Birmania: Aung San Suu Kyi stravince le elezioni

Schiacciante vittoria del partito di Aung San Suu Kyi alle elezioni in Birmania. I particolari da CheDonna.it.

 Aung San Suu Kyi dopo le elezioni dell'8 novembre 2015 (NICOLAS ASFOURI/AFP/Getty Images)
Aung San Suu Kyi dopo le elezioni dell’8 novembre 2015 (NICOLAS ASFOURI/AFP/Getty Images)

Un risultato straordinario che permetterebbe alla leader dell’opposizione birmana Aung San Suu Kyi, Premio Nobel per la Pace nel 1991, di governare il suo Paese, ufficialmente chiamato Myamnar.

Le elezioni politiche che si sono tenute ieri nel Paese hanno visto prevalere nettamente la Lega Nazionale per la democrazia, il partito di opposizione al regime dei militari fondato da San Suu Kyi nel 1988 e per il quale l’attivista birmana è stata a lungo perseguitata.

Suu Kyi non ha ancora dichiarato ufficialmente la vittoria, ma ha mostrato tutta la sua gioia di fronte ai suoi sostenitori accorsi sotto il quartier generale del suo partito per festeggiarla appena i risultati del voto hanno cominciato ad essere evidenti. In Birmania è una festa di popolo e la fine definitiva dello spietato regime militare, che da qualche anno, indebolito e sempre più isolato a livello internazionale, aveva iniziato ad allentare la presa. Prima concedendo la libertà ad Aung San Suu Kyi, dopo anni di detenzione domiciliare, e poi consentendole di candidarsi alle elezioni.

La Lega Nazionale per la democrazia ha annunciato di aver preso il 70% dei voti alle elezioni che si sono svolte ieri, in alcune zone perfino l’80%. Intanto la Commissione elettorale ha assegnato al partito di San Suu Kyi i primi seggi alla Camera bassa del Parlamento, sono 12 e tutti nell’area di Yangoon. Tre di questi seggi andrebbero a donne.

“È troppo presto per parlare del risultato, ma credo che ne abbiate tutti un’idea”, ha dichiarato Suu Kyi dal quartier generale del suo partito davanti alla folle festante. La giunta militare al potere, infatti, si è riservata un 25% dei seggi e la soglia è del 67% dei voti, ma se il risultato che si va delineando fosse confermato il partito di San Suu Kyi avrebbe la maggioranza per formare il governo.

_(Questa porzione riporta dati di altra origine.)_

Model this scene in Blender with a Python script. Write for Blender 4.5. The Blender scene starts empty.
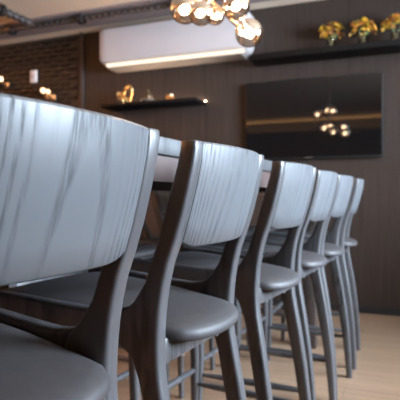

Nel frattempo, la giunta militare al governo ha ammesso la sconfitta. “Abbiamo perso. In ogni caso accettiamo il risultato senza alcuna riserva”, ha dichiarato tay Oo il presidente ad interim del Usdp, il Partito di unione, solidarietà e sviluppo del presidente birmano Thein Sein.

Quelle di ieri in Birmania sono state le prime elezioni libere dopo 25 anni.

Aung San Suu Kyi, nata il 19 giugno del 1945a Yangon, è figlia del generale Aung San, eroe dell’indipendenza della Birmania dal Regno Unito, assassinato nel 1947. Suu Kyi è cresciuta e ha studiato all’estero, dove ha conosciuto e poi sposato il professore universitario di storia, Michael Aris, britannico, dal quale ha avuto due figli. Nel 1988 quando era tornata in Birmania per prendersi cura dalla madre malata il Paese cadde sotto il potere della giunta militare guidata dall’allora generale Saw Maung, che instaurò un regime brutalmente oppressivo.

IL popolo chiese aiuto alla figlia del generale che aveva dato loro l’indipendenza e San Suu Kyi non poté rifiutare. La donna fondò nel settembre del 1988 la Lega Nazionale per la democrazia, ma nel 1989 il regime dei militari la mette agli arresti domiciliari. La giunta militare le concede la libertà a patto che lasci il Paese, ma Suu Kyi non vuole lasciare il suo popolo e inizia così la sua lunghissima battaglia non violenta per la democrazia in Birmania, pagando di persona durissimo sacrificio di stare lontano dal marito e dai figli.

Nel 1991 ad Aung Sann Suu Kyi viene assegnato il Nobel per la Pace, che non può ritirare per via della detenzione ai domiciliari che finirà solo nel 2010, quando viene finalmente liberata. Solo il 16 giugno del 2012 Suu Kyi è finalmente andata ad Oslo a ritirare il prestigioso riconoscimento, durante il suo primo tour ufficiale all’estero, durante il quale ha visitato diversi Paesi. Il primo aprile del 2012 Suu Kyi ha ottenuto il suo primo seggio al parlamento birmano, vincendo alle elezioni suppletive per eleggere 45 deputati in seggi rimasti vacanti. Il primo piccolo passo verso la vittoria odierna.